Geçen hafta okuldan bir kız arkadaşımla yemek yedik, bekar kendisi. Eşime bir iki kere haber verdim sadece geldik, şimdi kafeye geçiyoruz, eve dönüyorum şeklinde.
Öncelikle 1 sayfa A4 kağıdı doldurmayacak, 45-60sn de okunacak akıcı, düzgün bir Türkçe ile yazılmış bir metni okumaktan imtina eden, okumaya üşenen insanları teessüf ediyorum, ayıplıyorum.
@nakah Hocam, dostum, kardeşim, sizin "mutlu" ve "mesut" evliliğiniz çevrenizde de göreceğiniz gibi nadir, imrenilecek bir seviyede. Maalesef gerek sosyal medya, gerekse ekonomik problemler ile zorlaşan hayat, evliklerin mutluluğunu da etkiledi. Şuan kendi çevremde 30+ yaş üstü bir çok çiftin, çoktan bitmiş ya da "nafaka" , çocuğun geleceği, aile baskısı dertleri olmasa anında bitecek evliliklerini biliyorum. Sizin ki gibi nadiren iyi örnekler olsa da, yüzlerce kötü örnek olacak, zorla ayakta duran ilişkiler, evlikler mevcut.

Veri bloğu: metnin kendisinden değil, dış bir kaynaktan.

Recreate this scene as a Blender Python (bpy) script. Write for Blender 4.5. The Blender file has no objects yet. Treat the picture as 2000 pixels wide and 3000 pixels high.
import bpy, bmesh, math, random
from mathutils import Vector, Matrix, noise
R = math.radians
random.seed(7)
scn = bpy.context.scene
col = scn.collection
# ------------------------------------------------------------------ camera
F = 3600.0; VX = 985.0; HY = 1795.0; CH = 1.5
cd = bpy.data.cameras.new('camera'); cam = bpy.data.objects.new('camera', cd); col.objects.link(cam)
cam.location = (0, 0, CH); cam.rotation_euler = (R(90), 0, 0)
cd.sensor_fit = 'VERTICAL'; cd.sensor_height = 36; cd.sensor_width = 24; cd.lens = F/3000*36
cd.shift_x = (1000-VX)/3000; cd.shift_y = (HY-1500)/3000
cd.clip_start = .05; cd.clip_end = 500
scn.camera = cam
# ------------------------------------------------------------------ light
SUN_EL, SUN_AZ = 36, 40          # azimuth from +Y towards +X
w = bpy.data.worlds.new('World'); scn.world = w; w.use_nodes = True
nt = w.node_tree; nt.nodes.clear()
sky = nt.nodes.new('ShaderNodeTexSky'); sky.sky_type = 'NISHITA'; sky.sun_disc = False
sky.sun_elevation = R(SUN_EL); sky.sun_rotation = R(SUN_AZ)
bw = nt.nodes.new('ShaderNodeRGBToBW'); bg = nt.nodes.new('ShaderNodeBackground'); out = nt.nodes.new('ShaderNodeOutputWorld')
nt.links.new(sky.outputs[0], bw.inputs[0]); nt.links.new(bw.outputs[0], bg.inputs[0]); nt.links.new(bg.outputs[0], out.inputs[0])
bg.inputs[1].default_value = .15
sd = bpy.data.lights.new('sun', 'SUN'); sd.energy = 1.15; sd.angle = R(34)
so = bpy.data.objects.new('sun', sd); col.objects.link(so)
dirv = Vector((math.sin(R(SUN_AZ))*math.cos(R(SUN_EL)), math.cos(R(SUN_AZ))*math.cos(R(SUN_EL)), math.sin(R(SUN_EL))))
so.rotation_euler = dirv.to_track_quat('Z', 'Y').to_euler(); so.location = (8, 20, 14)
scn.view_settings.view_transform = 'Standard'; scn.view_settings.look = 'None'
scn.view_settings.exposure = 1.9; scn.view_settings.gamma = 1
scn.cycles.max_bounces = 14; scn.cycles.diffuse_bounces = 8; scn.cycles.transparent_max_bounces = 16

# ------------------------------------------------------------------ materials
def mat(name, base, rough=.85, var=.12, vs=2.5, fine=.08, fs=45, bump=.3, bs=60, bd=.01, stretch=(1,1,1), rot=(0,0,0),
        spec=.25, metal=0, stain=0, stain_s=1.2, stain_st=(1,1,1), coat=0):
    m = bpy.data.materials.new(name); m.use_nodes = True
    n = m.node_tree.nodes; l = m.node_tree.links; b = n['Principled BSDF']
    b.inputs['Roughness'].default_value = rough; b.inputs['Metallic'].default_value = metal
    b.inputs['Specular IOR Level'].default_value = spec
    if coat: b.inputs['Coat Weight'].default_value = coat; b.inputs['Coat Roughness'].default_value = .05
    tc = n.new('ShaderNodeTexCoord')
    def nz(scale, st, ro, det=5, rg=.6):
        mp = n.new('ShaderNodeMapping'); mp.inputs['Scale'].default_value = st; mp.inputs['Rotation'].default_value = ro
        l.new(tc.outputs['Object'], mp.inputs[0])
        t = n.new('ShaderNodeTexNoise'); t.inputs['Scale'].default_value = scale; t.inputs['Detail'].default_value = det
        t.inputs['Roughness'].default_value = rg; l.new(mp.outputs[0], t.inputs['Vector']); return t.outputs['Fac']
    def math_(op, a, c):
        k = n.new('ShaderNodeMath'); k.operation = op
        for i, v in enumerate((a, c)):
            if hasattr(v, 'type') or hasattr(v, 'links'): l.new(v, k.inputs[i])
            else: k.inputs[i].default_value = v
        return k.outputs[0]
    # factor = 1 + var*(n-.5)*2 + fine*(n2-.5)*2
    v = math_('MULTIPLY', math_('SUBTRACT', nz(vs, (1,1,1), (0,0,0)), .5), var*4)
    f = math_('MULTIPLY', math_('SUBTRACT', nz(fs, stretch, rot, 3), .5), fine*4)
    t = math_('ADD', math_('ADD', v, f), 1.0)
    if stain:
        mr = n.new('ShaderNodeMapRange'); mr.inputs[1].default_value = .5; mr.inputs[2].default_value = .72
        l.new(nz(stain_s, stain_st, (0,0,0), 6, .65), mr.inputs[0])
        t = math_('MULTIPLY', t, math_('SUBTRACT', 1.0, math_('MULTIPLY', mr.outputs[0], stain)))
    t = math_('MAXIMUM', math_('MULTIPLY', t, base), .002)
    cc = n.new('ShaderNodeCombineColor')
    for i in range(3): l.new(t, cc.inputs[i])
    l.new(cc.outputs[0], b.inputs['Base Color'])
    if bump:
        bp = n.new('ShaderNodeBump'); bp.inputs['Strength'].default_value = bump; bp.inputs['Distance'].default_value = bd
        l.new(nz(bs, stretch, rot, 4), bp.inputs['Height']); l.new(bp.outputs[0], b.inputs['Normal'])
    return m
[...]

Gördüğüm kadarı ile henüz bir çocuğunuz yok, çocuk sonrası 1-2 yıl sonra da "olumlu" yorumlarınızı okumak isterim.
@GENELE
Bekar beyler, bir kadın ile evlenirseniz, ileride onu 3 farklı kadın olarak tanıyacaksınız;
Evlilik öncesi, canım cicim dönemi dahil taze sevgili, taze eş...
Evlilik sonrası maskelerin düştüğü eş,
Çocuk sonrası anne rolül ile sizi iyice göz ardı eden eş...
Güzel yorumunuz için teşekkür ederim. Evet çocuk yapma fikrine çok uzağız belki de hiç yapmayacağız bilmiyorum, aile baskısına yenik düşmezsek yapmama gibi bir planımız var. Yapacak olursak da kendimi buna hazırlamam uzun sürecek, çünkü biliyorum ki eski hayatımızdan eser kalmayacak.